I for one am quite happy to have the UA Council idle for most of the time. Whenever something important has come up, more students have gotten involved and have brought the UA what is in fact an impressive, if sparse, record of defeating administration proposals (Report of the Faculty's Freshman Housing Committee, 1985-6; Pass/Fail, 1986-7) and implementing student services (the Course Evaluation Guide, 1979 and 1985; Safe Ride, 1990). The UA has more than earned its keep and in its present structure remains quite able to attract undergraduates into effective service should another crisis arise.
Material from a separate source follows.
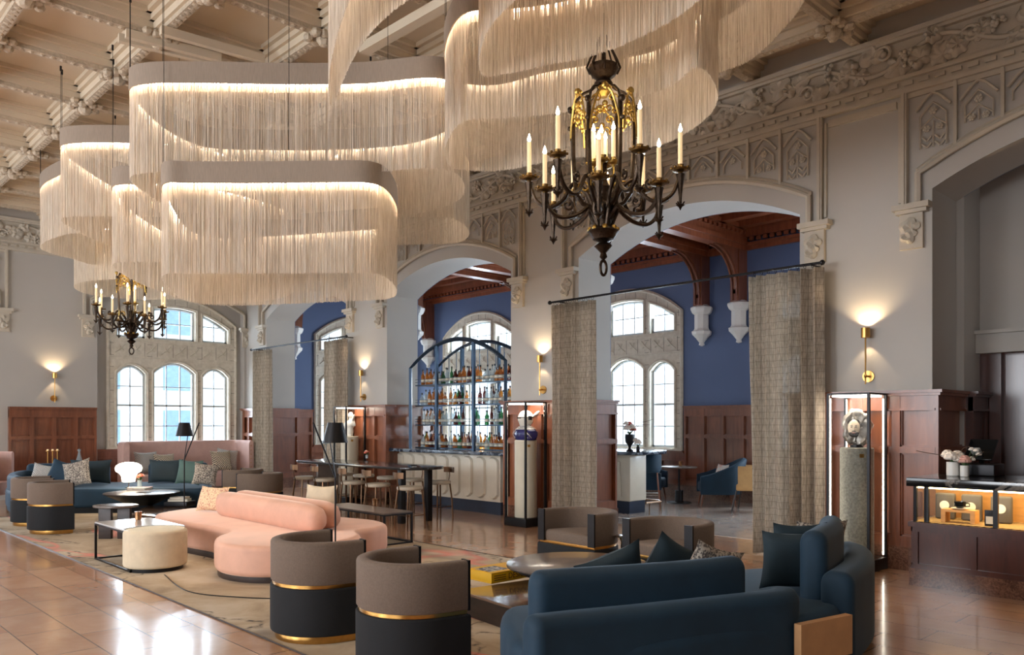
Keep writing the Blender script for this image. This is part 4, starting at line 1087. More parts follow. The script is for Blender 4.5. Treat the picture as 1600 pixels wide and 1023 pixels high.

The Council, only one part of the UA, is not "unrepresentative" and "ineffective": it is bored, and therefore harmless, and that's just fine with me. I don't mean to say, though, that the election is unimportant; there is every reason to go out and vote. The more people that vote, the less the chance that a small corrupt minority will win. And good people are needed in the UA, not to make the Council better, but to focus on specific issues and projects that may or may not be in the limelight.

You might expect a former "UA insider" like me to disagree with candidates who belabor how ineffective the UA is, and I do. But I wouldn't respond by simply saying that the UA is effective; I'd say that those candidates shouldn't just talk about what they can do to make the UA more effective, but also about why it should even be so effective in the first place.

J. Paul Kirby '92, Director, UA Information Services Group, is a former: Undergraduate Association vice president;UA Alcohol Policy Committee chair;UA Finance Board Review Group chair; and UA Judicial Review Board chair.